Rows from a 3D scene dataset:
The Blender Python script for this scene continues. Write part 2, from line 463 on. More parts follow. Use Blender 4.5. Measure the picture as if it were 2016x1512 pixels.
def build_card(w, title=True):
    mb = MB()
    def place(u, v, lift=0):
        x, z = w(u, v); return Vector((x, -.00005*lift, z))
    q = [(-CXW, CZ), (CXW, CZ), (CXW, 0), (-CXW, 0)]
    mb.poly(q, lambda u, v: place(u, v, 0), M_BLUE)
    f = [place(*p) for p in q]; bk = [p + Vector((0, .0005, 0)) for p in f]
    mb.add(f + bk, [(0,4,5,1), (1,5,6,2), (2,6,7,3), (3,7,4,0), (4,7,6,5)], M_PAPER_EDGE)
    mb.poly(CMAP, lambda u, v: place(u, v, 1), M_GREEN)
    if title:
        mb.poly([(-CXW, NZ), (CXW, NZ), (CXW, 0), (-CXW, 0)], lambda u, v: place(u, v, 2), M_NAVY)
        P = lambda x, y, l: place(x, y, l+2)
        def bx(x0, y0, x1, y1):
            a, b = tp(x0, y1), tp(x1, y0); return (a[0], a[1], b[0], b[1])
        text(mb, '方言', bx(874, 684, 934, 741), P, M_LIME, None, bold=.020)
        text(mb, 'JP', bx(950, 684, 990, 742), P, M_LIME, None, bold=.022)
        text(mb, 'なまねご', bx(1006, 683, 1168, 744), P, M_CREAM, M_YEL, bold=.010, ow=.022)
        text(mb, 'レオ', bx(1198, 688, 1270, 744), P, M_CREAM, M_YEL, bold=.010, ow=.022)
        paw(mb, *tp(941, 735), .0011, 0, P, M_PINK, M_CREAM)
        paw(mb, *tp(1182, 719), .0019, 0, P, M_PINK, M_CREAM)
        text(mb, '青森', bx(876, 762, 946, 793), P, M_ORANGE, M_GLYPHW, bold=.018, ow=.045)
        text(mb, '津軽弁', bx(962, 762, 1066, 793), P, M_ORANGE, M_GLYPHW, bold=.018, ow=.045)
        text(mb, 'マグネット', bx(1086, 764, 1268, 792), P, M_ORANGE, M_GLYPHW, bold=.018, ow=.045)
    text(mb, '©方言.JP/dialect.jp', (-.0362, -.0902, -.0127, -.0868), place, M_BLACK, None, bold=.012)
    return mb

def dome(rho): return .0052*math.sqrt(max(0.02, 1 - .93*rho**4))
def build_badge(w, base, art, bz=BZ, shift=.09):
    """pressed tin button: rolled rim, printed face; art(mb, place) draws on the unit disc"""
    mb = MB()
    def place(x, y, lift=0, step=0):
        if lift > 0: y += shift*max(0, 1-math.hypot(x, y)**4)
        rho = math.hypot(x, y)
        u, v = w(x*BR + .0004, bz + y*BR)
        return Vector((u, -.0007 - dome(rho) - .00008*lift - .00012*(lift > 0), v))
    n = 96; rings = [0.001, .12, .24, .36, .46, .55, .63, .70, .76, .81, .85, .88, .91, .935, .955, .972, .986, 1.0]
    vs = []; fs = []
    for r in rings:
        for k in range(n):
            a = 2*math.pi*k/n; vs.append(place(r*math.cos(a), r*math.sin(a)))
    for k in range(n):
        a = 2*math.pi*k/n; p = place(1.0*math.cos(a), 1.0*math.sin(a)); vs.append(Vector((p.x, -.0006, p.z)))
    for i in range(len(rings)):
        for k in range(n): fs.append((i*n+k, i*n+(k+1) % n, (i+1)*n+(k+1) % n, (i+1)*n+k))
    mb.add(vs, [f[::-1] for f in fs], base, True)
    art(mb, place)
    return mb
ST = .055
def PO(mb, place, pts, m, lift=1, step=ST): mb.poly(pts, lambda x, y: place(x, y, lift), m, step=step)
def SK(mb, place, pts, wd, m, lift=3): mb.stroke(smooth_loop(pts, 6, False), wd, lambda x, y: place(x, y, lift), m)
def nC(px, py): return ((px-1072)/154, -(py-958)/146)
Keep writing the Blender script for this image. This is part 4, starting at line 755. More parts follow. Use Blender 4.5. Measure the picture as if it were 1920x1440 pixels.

WRITTEN EXERCISE: Find the word "picture" in the material, then list each line that holds it.

REPLY:
The Blender Python script for this scene continues. Write part 2, from line 463 on. More parts follow. Use Blender 4.5. Measure the picture as if it were 2016x1512 pixels.
Keep writing the Blender script for this image. This is part 4, starting at line 755. More parts follow. Use Blender 4.5. Measure the picture as if it were 1920x1440 pixels.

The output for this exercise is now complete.